In Shifrin v LDF Frozen Foods Inc. et al., Alexander Shifrin claimed he was a 15% shareholder in LDF Frozen Foods Inc. based on a 2014 written agreement signed by him and one of two directors, in exchange for a $100,000 investment. Although the compensation clause was left blank, the court held the contract enforceable, citing Earthco Soil Mixtures Inc. v Pine Valley Enterprises Inc., and emphasizing that contractual intent must be assessed contextually – including actions taken by the parties, such as LDF's payments to Shifrin and Shifrin's continued involvement in the company.

Justice Dietrich found that Shifrin was entitled to shares, making him a proper claimant under the OBCA, and that the two-step test for oppression claims was met, as outlined by the Supreme Court of Canada in BCE Inc. v. 1976 Debentureholders .
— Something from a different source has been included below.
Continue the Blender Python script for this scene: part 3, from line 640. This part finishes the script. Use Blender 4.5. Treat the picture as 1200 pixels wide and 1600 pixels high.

The respondents' argument that the claim was statute barred was also rejected. The court held that, despite the lack of shareholder funds or certificate issued, Shifrin reasonably believed he was a shareholder until July 2024, when the respondents first denied it -particularly since he was allowed to act as a company representative to third parties without objection and mistakenly believed that the failure of LDF to issue share certificates was simply missing paperwork, not a denial of his existence as a shareholder.

The court ruled in Shifrin's favour, granted the declarations sought, and directed the parties to a case conference to assess damages. This case highlights that the courts will look beyond the smoke and mirrors when interpreting contracts and limitation periods.

The content of this article is intended to provide a general guide to the subject matter. Specialist advice should be sought about your specific circumstances.